The request: Look through the data below and return each line where "Write" appears.
--- Records shown ---
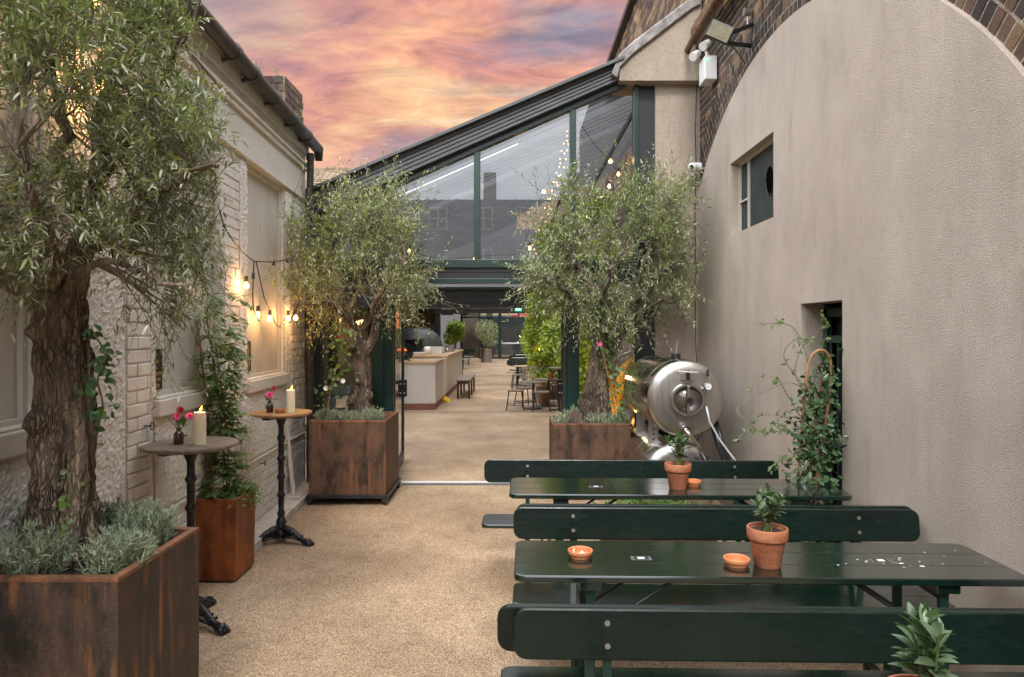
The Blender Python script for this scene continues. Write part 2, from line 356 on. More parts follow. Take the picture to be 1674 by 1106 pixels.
def barkm(name, dark, mid, light, sc=1.0):
    m = mat(name, mid, .9); N, L, b = nodes(m); tc = nd(N, 'ShaderNodeTexCoord'); o = tc.outputs['Object']
    n0 = nd(N, 'ShaderNodeTexNoise', i_Scale=7.0 * sc, i_Detail=5.0); L.new(o, n0.inputs['Vector'])
    mp = nd(N, 'ShaderNodeMapping'); mp.inputs['Scale'].default_value = (1, 1, .20); L.new(o, mp.inputs[0])
    mx = nd(N, 'ShaderNodeVectorMath', operation='MULTIPLY_ADD'); L.new(n0.outputs['Color'], mx.inputs[0]); mx.inputs[1].default_value = (.10, .10, .05); L.new(mp.outputs[0], mx.inputs[2])
    v1 = nd(N, 'ShaderNodeTexVoronoi', i_Scale=62.0 * sc); v1.feature = 'DISTANCE_TO_EDGE'; L.new(mx.outputs[0], v1.inputs['Vector'])
    r1 = rampn(N, [(.0, (0, 0, 0)), (.22, (1, 1, 1))]); L.new(v1.outputs['Distance'], r1.inputs[0])
    n1 = nd(N, 'ShaderNodeTexNoise', i_Scale=9.0 * sc, i_Detail=8.0, i_Roughness=.7); L.new(mp.outputs[0], n1.inputs['Vector'])
    r2 = rampn(N, [(.34, dark), (.5, mid), (.66, light)]); L.new(n1.outputs[0], r2.inputs[0])
    nmask = nd(N, 'ShaderNodeTexNoise', i_Scale=5.0 * sc, i_Detail=2.0); L.new(o, nmask.inputs['Vector']); rm = rampn(N, [(.38, (1, 1, 1)), (.6, (.35, .35, .35))]); L.new(nmask.outputs[0], rm.inputs[0])
    inv = nd(N, 'ShaderNodeMath', operation='SUBTRACT'); inv.inputs[0].default_value = 1.0; L.new(r1.outputs[0], inv.inputs[1])
    mm = nd(N, 'ShaderNodeMath', operation='MULTIPLY'); L.new(inv.outputs[0], mm.inputs[0]); L.new(rm.outputs[0], mm.inputs[1])
    c = mixc(N, L, mm.outputs[0], r2.outputs[0], tuple(q * .6 for q in dark)); L.new(c, b.inputs['Base Color'])
    ad = nd(N, 'ShaderNodeMath', operation='MULTIPLY_ADD'); L.new(mm.outputs[0], ad.inputs[0]); ad.inputs[1].default_value = -1.0; L.new(n1.outputs[0], ad.inputs[2])
    bp = nd(N, 'ShaderNodeBump', i_Strength=1.0, i_Distance=.010); L.new(ad.outputs[0], bp.inputs['Height']); L.new(bp.outputs[0], b.inputs['Normal']); return m
M['bark'] = barkm('olive_bark', (.075, .053, .038), (.23, .17, .12), (.44, .35, .26))
M['bark_thin'] = mat('twig_bark', (.12, .095, .07), .85, 0, (.26, .22, .17), 20)
M['bark_light'] = mat('pale_bark', (.09, .065, .045), .9, 0, (.30, .225, .16), 14, 8, 1.6, 30, stretch=(2.4, 2.4, .8), ramp=(.34, .68))
M['bark_light'] = barkm('pale_bark', (.05, .037, .027), (.17, .125, .09), (.34, .27, .20), .8)
M['cane'] = mat('bamboo_cane', (.24, .11, .045), .5, 0, (.38, .20, .10), 14, stretch=(1, 1, .3))
M['stem_green'] = mat('green_stem', (.10, .16, .04), .6, 0, (.18, .12, .06), 12)
M['olive'] = leafmat('olive_leaf', (.080, .105, .040), (.22, .26, .11), (.40, .43, .31), .28, .36)
M['olive_green'] = leafmat('fresh_olive_leaf', (.085, .12, .035), (.25, .31, .10), (.42, .46, .30), .28, .38)
M['sight_glass'] = mat('brown_sight_glass', (.07, .05, .04), .08, 0, (.12, .09, .07), 6, coat=1)
M['olive_gold'] = leafmat('olive_leaf_light', (.11, .135, .04), (.31, .35, .13), (.42, .45, .29), .28, .38)
M['vine'] = leafmat('vine_leaf', (.12, .20, .015), (.36, .46, .05), (.32, .40, .08), .4, .4)
M['wisteria'] = leafmat('wisteria_leaf', (.06, .15, .02), (.15, .29, .05), (.13, .19, .07), .3, .35)
M['jasmine'] = leafmat('jasmine_leaf', (.012, .045, .014), (.04, .105, .028), (.08, .14, .06), .15, .22)
M['bay'] = leafmat('bay_leaf', (.035, .085, .026), (.085, .16, .055), (.13, .19, .10), .2, .28)
M['lavender'] = leafmat('lavender_leaf', (.16, .22, .14), (.36, .42, .30), (.30, .36, .26), .15, .7)
M['lavender_dark'] = leafmat('rosemary_leaf', (.05, .085, .045), (.14, .19, .11), (.17, .21, .14), .15, .6)
M['fern'] = leafmat('herb_leaf', (.05, .13, .02), (.13, .27, .04), (.14, .24, .06), .3, .5)
def woodm(name, a, c, axis=(1.2, 22, 22), rough=.55):
    m = mat(name, a, rough, 0, c, 2.2, 7, .25, 5, stretch=axis, ramp=(.3, .7)); return m
M['wood_grey'] = woodm('weathered_table_wood', (.10, .075, .055), (.30, .225, .165))
M['wood_gold'] = woodm('varnished_table_wood', (.25, .13, .05), (.50, .29, .12), rough=.35)
M['wood_counter'] = woodm('counter_wood', (.42, .26, .14), (.60, .42, .26), (14, 1, 14), .4)
M['wood_dark'] = woodm('dark_wood', (.045, .032, .025), (.11, .08, .06), (14, 1, 14))
M['wood_mid'] = woodm('mid_wood', (.16, .085, .04), (.30, .17, .09), (3, 3, 12))
M['counter_panel'] = mat('counter_panel', (.58, .55, .50), .45, 0, (.64, .61, .56), 2)
M['plinth'] = mat('red_brown_plinth', (.20, .075, .05), .6, 0, (.25, .10, .07), 6)
M['concrete'] = mat('concrete_kerb', (.42, .38, .33), .85, 0, (.60, .56, .50), 5, 7, .4, 70)
M['white'] = mat('white_plastic', (.78, .78, .76), .4)
M['white_pipe'] = mat('painted_pipe', (.55, .51, .45), .5, 0, (.62, .58, .52), 9)
M['lead'] = mat('lead_flashing', (.13, .12, .12), .5, .3, (.30, .275, .26), 7, 7, .6, 18)
M['rust_pipe'] = mat('rusty_pipe', (.10, .045, .02), .7, 0, (.22, .12, .06), 14, 6, .4, 60)
M['wax'] = mat('candle_wax', (.82, .74, .52), .45); M['wax'].node_tree.nodes['Principled BSDF'].inputs['Subsurface Weight'].default_value = .25
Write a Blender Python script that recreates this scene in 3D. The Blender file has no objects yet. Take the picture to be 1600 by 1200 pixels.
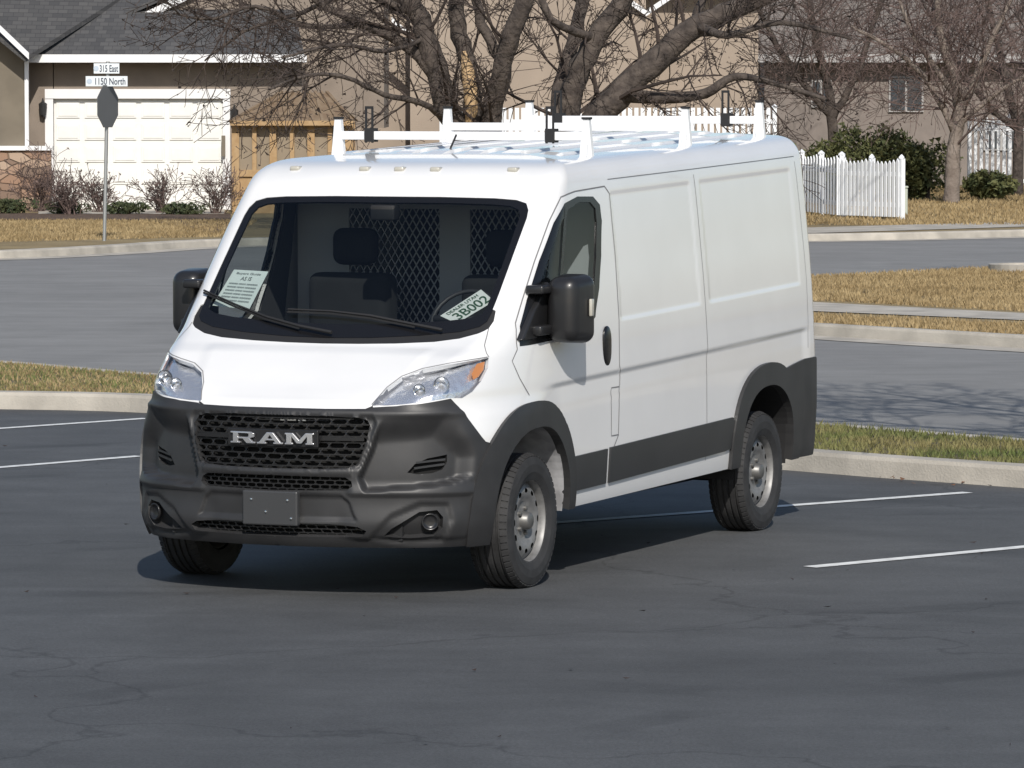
import bpy, bmesh, math, random, bisect
from mathutils import Vector, Matrix
from mathutils.bvhtree import BVHTree
from mathutils.kdtree import KDTree
from mathutils.geometry import delaunay_2d_cdt
R = math.radians
PI = math.pi
COL = bpy.context.scene.collection
# ------------------------------------------------------------------ camera
F = 7337.0; CH = 2.5; HY = 153.0
pitch = math.atan((600-HY)/F)
cam = bpy.data.cameras.new('camera'); camo = bpy.data.objects.new('camera', cam); COL.objects.link(camo)
camo.location = (0, 0, CH); camo.rotation_euler = (PI/2-pitch, 0, 0)
cam.sensor_width = 36; cam.lens = F/1600*36; cam.clip_start = .5; cam.clip_end = 2000
bpy.context.scene.camera = camo
def ray(px, py):
    X = (px-800)/F; Y = (600-py)/F
    return Vector((X, math.cos(pitch)+Y*math.sin(pitch), -math.sin(pitch)+Y*math.cos(pitch)))
def G(px, py, z=0):
    d = ray(px, py); t = (z-CH)/d.z
    return Vector((d.x*t, d.y*t, z))
def at(px, py, Y):
    d = ray(px, py); t = Y/d.y
    return Vector((d.x*t, Y, CH+d.z*t))
def proj(p):
    q = Vector(p)-Vector((0, 0, CH)); f = q.y*math.cos(pitch)-q.z*math.sin(pitch); u = q.y*math.sin(pitch)+q.z*math.cos(pitch)
    return 800+F*q.x/f, 600-F*u/f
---
Output for this task:
The Blender Python script for this scene continues. Write part 2, from line 356 on. More parts follow. Take the picture to be 1674 by 1106 pixels.
Write a Blender Python script that recreates this scene in 3D. The Blender file has no objects yet. Take the picture to be 1600 by 1200 pixels.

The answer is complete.